Unforgettable lessons from Cherokee country
Research is a dynamic process that takes many forms. Sometimes, to ask the right questions and gain nuanced understandings, immersion in a topic is necessary.
It’s a lesson that Buck Woodard, assistant professor of anthropology, instilled in his students during an innovative study away excursion May 18-25 to the Qualla Boundary to learn about Ani Kituwah, the Eastern Band of Cherokee Indians (EBCI).
Less than a year into his tenure at W&M, Woodard is expanding the reach of the university’s anthropology program by immersing his students in Cherokee history and culture.
Collaboration with Indigenous knowledge keepers is central to the hands-on experience.
“They’re a special group. They speak a different language, and they have a unique syllabary that they write in,” Woodard said. “They have a lengthy history with all the states around them, a history we tried to capture along the way.”

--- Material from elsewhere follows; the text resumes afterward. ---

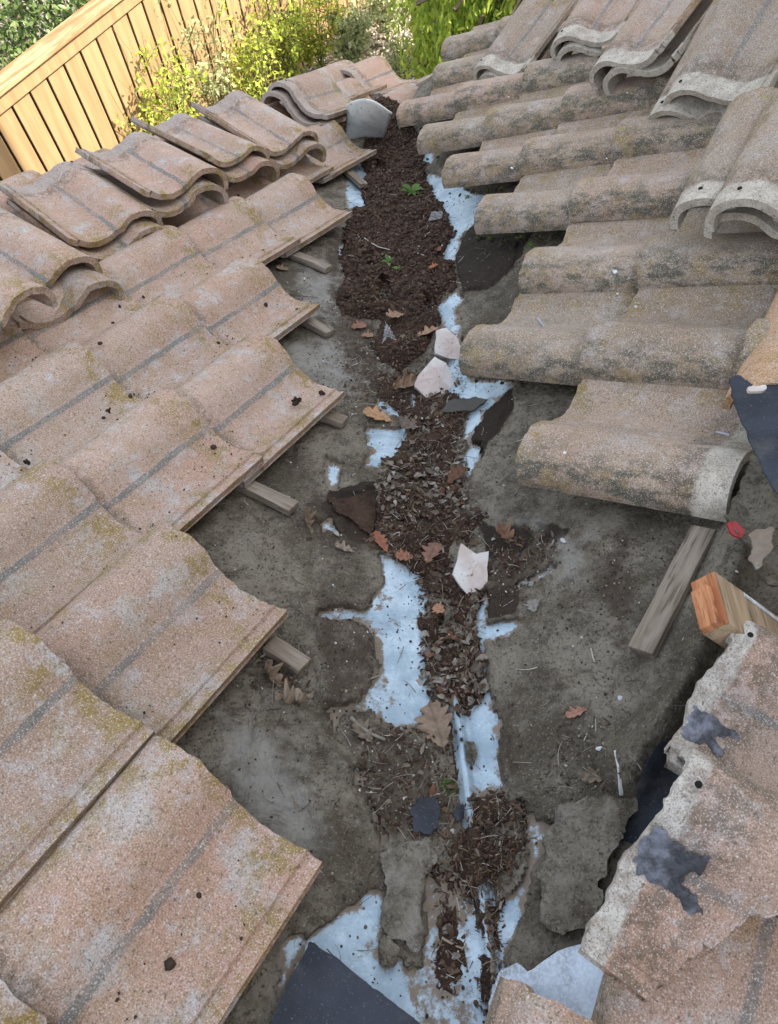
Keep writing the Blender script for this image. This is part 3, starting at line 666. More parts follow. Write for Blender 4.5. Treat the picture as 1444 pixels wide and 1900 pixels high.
patch('felt_scrap', [(957,1720),(992,1650),(1010,1705),(1032,1730),(1097,1708),(1106,1742),(1040,1765),(972,1802),(940,1785)], M_FELT, 'dark bent strip of felt between the lumpy flap and the blue metal', 'felt scrap', thick=.006)
patch('felt_scrap', [(640,930),(690,915),(700,945),(690,990),(660,975),(620,950),(608,925)], M_SOIL, 'ragged black felt scrap near the leaf pile on the left side', 'felt scrap', thick=.006)
patch('felt_scrap', [(830,745),(880,733),(906,738),(880,757),(845,768),(820,772)], M_PLAINFELT, 'dark sliver of felt across the pale metal below the tile fragments', 'felt scrap', thick=.005, warp=.006)
patch('blue_flashing', [(925,1800),(957,1784),(975,1800),(1030,1765),(1092,1742),(1150,1790),(1200,1838),(1130,1990),(900,1990),(905,1860)], M_BLUEM, 'bluish curved sheet of metal flashing beside the bottom of the valley', 'flashing', thick=.003, warp=.003,
      hf=lambda X,Y,D: 0.012+0.02*np.exp(-((X-on(1060,1830,'V',DECK)[0])/0.10)**2))
patch('black_felt_sheet', [(576,1744),(640,1792),(710,1845),(790,1906),(900,1995),(460,1995),(500,1900),(540,1815)], M_BLACK, 'flat blue-black sheet of new felt with a sharp corner at the bottom edge', 'felt sheet', h=.035, thick=.003, on_surface=False, warp=0.003, rough=.004, res=.005)
patch('black_felt_sheet', [(1360,688),(1376,684),(1400,700),(1560,690),(1560,1020),(1439,892),(1412,839),(1385,779),(1364,722)], M_BLACK, 'dark blue felt sheet hanging over the tiles at the right edge', 'felt sheet', h=.125, thick=.003, ref='R', warp=0.003, rough=.006, res=.005)
patch('black_felt_sheet', [(1200,1392),(1250,1380),(1300,1400),(1290,1560),(1187,1560),(1147,1555),(1180,1500),(1180,1440)], M_BLACK, 'crumpled blue-black felt tucked under the broken tiles', 'felt sheet', thick=.004, rough=.012, warp=.006)
patch('felt_flap', [(1392,842),(1500,880),(1500,1085),(1425,1085),(1402,1060),(1392,1015),(1365,985),(1338,965),(1362,925)], M_FELT, 'torn brown felt flap with a pale patch curling up at the right edge', 'felt flap', h=.055, thick=.006, ref='R', C=(0.1,0.1,0.35), hf=lambda X,Y,D: 0.02*np.sin(X*30)+0.02*np.exp(-np.maximum(D,0)/0.03))
patch('metal_scrap', [(1400,985),(1435,970),(1440,1010),(1415,1050),(1395,1030)], M_METAL, 'pale torn bit of metal on the brown felt flap', 'metal scrap', h=.098, thick=.003, ref='R', C=(0.62,0,0), warp=.01)
patch('red_scrap', [(1352,966),(1368,962),(1386,978),(1383,992),(1364,986)], M_RED, 'small bright red scrap under the torn flap at the right', 'plastic scrap', h=.07, thick=.004, ref='R', warp=.004)
# domed metal end at the top of the valley
def dome():
    K = {(0,0):(641,264,DECK+.02), (1,0):(712,262,DECK+.03), (0,1):(643,197,.13), (1,1):(728,214,.13)}
    P = {k: on(v[0], v[1], 'V', v[2]) for k, v in K.items()}; V = []; F = []; n_ = 16
    for j in range(n_+1):
        for i in range(n_+1):
            s, t = i/n_, j/n_; p = P[0,0]*(1-s)*(1-t)+P[1,0]*s*(1-t)+P[0,1]*(1-s)*t+P[1,1]*s*t
            V.append(p+np.array([0, -.05, .075])*math.sin(math.pi*s)*(.25+.75*t)+np.array([0,0,.012])*float(fbm(np.array(s*4), np.array(t*4), 3)))
    for j in range(n_):
        for i in range(n_): q = j*(n_+1)+i; F.append((q, q+1, q+n_+2, q+n_+1))
    o = mobj('curved_flashing', mesh_from('curved_flashing', V, F), M_DOME)
    md = o.modifiers.new('thick', 'SOLIDIFY'); md.thickness = 0.003; return o
tag(dome(), 'curved off-white sheet metal standing where the soil heap ends, far down the valley', 'flashing')

# ------------------------------------------------------------------ battens and timber
def plank(name, A, B, width, thick, mat, label, cat, side, h, roll=0.0, parent=None, sub=True):
    a = Vector(on(A[0], A[1], side, h)); b = Vector(on(B[0], B[1], side, h)); n = Vector(NL if side == 'L' else NR)
    y = (b-a); L = y.length; y.normalize(); x = y.cross(n).normalized(); z = x.cross(y)
    if roll: q = Matrix.Rotation(roll, 3, y); x = q @ x; z = q @ z
    bm = bmesh.new(); box_bm(bm, (width, L, thick), None, 0.002, 2); bmesh.ops.subdivide_edges(bm, edges=[e for e in bm.edges if e.calc_length() > L*0.8], cuts=14, use_grid_fill=False)
    for v in bm.verts:
        k = v.co.y*25; v.co.x += (float(fbm(np.array(k), np.array(v.co.z*40), 5, 3))-.5)*.004; v.co.z += (float(fbm(np.array(k), np.array(v.co.x*40+9), 7, 3))-.5)*.003
    o = mobj(name, bm_mesh(name, bm, True), mat); o.matrix_world = basis(x, y, z, (a+b)/2); tag(o, label, cat); return o
plank('batten', (1308,985), (1190,1212), .042, .022, M_BATTEN, 'weathered grey wooden batten lying on the felt below the lone lower tile', 'batten', 'R', DECK+.03)
GB = 'short batten ends poking out from under the left tiles'
for A, B, l in (((445,895),(545,945),'batten end under the tile overhang level with the black felt scrap'), ((585,765),(640,785),'small pale batten end beside the orange oak leaf'), ((560,590),(612,620),'dark batten end under the third tile corner from the camera side of the soil heap'),
                ((520,462),(610,500),'thin batten end under the tile edge beside the soil, far left side'), ((500,1195),(565,1240),'short batten end above the curled leaves under the left tiles'), ((645,318),(675,345),'farthest batten end beside the pale metal strip')):
    o = plank('batten', A, B, .036, .018, M_BATTEN, l, 'batten', 'L', DECK+.022); o['group'] = GB
# short wooden block, freshly sawn end
C0 = Vector(on(1352,1156,'R',.16)); ax = Vector(on(1450,1222,'R',.05))-C0; ax.normalize(); n = (Vector(NR)-ax*ax.dot(Vector(NR))).normalized(); wd = n.cross(ax).normalized()
if (Vector(on(1383,1060,'R',.16))-C0).dot(wd) < 0: wd = -wd
bm = bmesh.new(); Wb, Tb, Lb = .086, .038, .36
box_bm(bm, (Lb, Wb, Tb), None, .0015, 2)
blk = mobj('wood_block', bm_mesh('wood_block', bm, True), M_BLOCK); blk.data.materials.append(M_CUT)
zz = ax.cross(wd)
if zz.dot(n) < 0: zz = -zz; 
blk.matrix_world = basis(ax, wd, ax.cross(wd), C0+ax*Lb/2+wd*Wb/2-n*Tb/2)
for f in blk.data.polygons:
    if abs(f.normal.x) > 0.9 and f.center.x < 0: f.material_index = 1
tag(blk, 'short length of lumber with a freshly sawn orange end, at the right edge', 'lumber')
bm = bmesh.new(); box_bm(bm, (.012, Wb*.72, .026), None, .001, 1); st = mobj('sawn_step', bm_mesh('sawn_step', bm), M_CUT, blk); st.location = (-Lb/2-.004, -Wb*.12, -.004)
bm = bmesh.new(); box_bm(bm, (Lb*.8, .007, .0015), None, .0005, 1); st = mobj('caulk_line', bm_mesh('caulk_line', bm), M_WHITE, blk); st.location = (.03, Wb*.36, Tb/2+.0006); st.rotation_euler = (0,0,-.04)

# ------------------------------------------------------------------ loose tiles
bm = bmesh.new(); bmesh.ops.create_cone(bm, cap_ends=True, segments=14, radius1=.0048, radius2=.0044, depth=.002); HOLE = bm_mesh('nail_hole', bm)
HOLE.materials.append(simple('dark_hole', lambda t: t.col((.012,.011,.01)), 1.0))
POSE = {
 'T1': ((-0.7961, 1.5663, 3.2676), (-0.6434, -0.6057, 0.4681), (0.6921, -0.7216, 0.0176)),
 'T2': ((-0.6799, 1.8873, 3.1418), (-0.6864, -0.5437, 0.4829), (0.6249, -0.7806, 0.0094)),
 'T3': ((-0.4878, 2.1066, 3.0965), (-0.7175, -0.497, 0.488), (0.608, -0.7887, 0.0906)),
 'T4': ((-0.3482, 2.4173, 2.9508), (-0.5773, -0.5044, 0.6421), (0.6768, -0.7356, 0.0306)),
 'T5': ((-0.1709, 2.6416, 2.8174), (-0.6368, -0.5705, 0.5187), (0.6377, -0.7678, -0.0616)),
 'T6': ((0.0657, 3.4261, 2.5206), (0.8136, -0.5676, -0.1259), (0.4751, 0.7739, -0.4188)),
 'S1': ((1.0110, 3.2215, 2.8760), (0.5316, -0.6728, 0.5146), (0.6812, 0.7006, 0.2123)),
 'S2': ((1.2049, 2.9048, 3.1207), (0.6006, -0.5791, 0.5513), (0.6172, 0.7741, 0.1407)),
 'S3': ((1.2146, 2.4235, 3.3179), (0.3833, -0.5801, 0.7187), (0.7012, 0.6893, 0.1824)),
 'S4': ((1.2774, 2.0241, 3.5152), (0.4467, -0.7003, 0.5568), (0.6372, 0.6859, 0.3515)),
 'A': ((0.604, 0.0056, 3.600), (-0.6567, -0.7227, 0.2155), (0.7389, -0.6738, -0.0081)),
 'B': ((0.4857, -0.198, 3.6329), (-0.6843, -0.7212, 0.1075), (0.7259, -0.6877, 0.0074))}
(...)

Last semester, Woodard set the stage with an innovative 1-credit course in ethnographic fieldwork, offering students training in anthropological methods and an introduction to Cherokee traditions. Students also examined Cherokee’s historical relationship with William & Mary, Williamsburg, and the Virginia Colony — all of which included collaborative instruction from visiting members of the EBCI.
But some understandings are simply impossible to glean at a distance.
The study away trip offered students a closely mentored opportunity to apply principles and methods explored in the classroom to guided ethnographic inquiry of the Cherokee Indian Reservation.

Woodard’s appreciation for the arts, as well as anthropology, is evident in the design of the study away program, which blended field research experiences with visits to Sequoyah’s Birthplace Museum, the collections of the Qualla Arts & Crafts Cooperative, and other key historical sites.
In the first W&M trip of its kind, students got the chance to tour the mother town Kituwah mound, hear fireside stories and indulge in a feast of traditional Cherokee foods, and participate in social dances at the Oconaluftee Indian Village.
The Eastern Band of Cherokee is an ideal field setting, Woodard explained, because “it’s the closest large tribe to William & Mary that has a historical relationship with Williamsburg, and that also has a body of literature representing them as a people — historically, culturally, religiously, and creatively.”
Drawing on relationships he has built with the Cherokee over the course of his life — at the Museum of the Cherokee People and through his social network — Woodard worked closely with EBCI members to organize the structure of the trip.

As they toured Cherokee infrastructure and interacted with different cultural practices, students applied research methods to studying how the politics and economy of the EBCI have evolved over time.
“I’m interested in their economy and how they’ve driven their economic development over the last 20 years, since it has changed quite a bit, to include gaming, for instance, and now multiple gaming facilities. But the revenue that’s come in from those ventures has allowed them to build tribal infrastructure they did not have before,” Woodard said.
He explained, “We looked at contemporary issues, but also historical ones and cultural traditions through time, and went out of our way not to be invasive or extract anything because we’re really working with people who are already public facing.”

Woodard enjoyed exploring the rich culture and history of the EBCI with his students as they “followed the footsteps” of the Cherokee on the two routes historically used to reach Williamsburg, where some attended school at the Brafferton and others negotiated political agreements.
Carving a trail along the Qualla Boundary and over the mountains to Tennessee, Woodard and his students sought “to try to re-engage some of that history” by visiting key cultural sites both inside and outside of Cherokee territory.
Over the course of their journey, students exercised their methodological muscles as they took field notes, conducted informal interviews, and built relationships.

“In Cherokee, we wanted to make sure we met people at differing socioeconomic levels and different cultural expectations and then practice some of our field methods of relationship-building and respect,” Woodard said. “We wanted to see how things function, what the structure and layout are; make observations that are both social and political, but also about class, race, and anything else we encountered.”
While encouraging students to identify interesting patterns to track in their ethnographies, Woodard emphasized the importance of respectful fieldwork and the centrality of Cherokee sovereignty.
As they live on the reservation, he said, it is important to recognize Cherokee as an independent sovereign with its own legal structure and unique culture.
Woodard hopes that this study away trip to Cherokee, supported by the Office of the Dean of Arts & Sciences and the Charles Center, highlighted Cherokee’s sovereign territory with its own “special status that we should recognize.”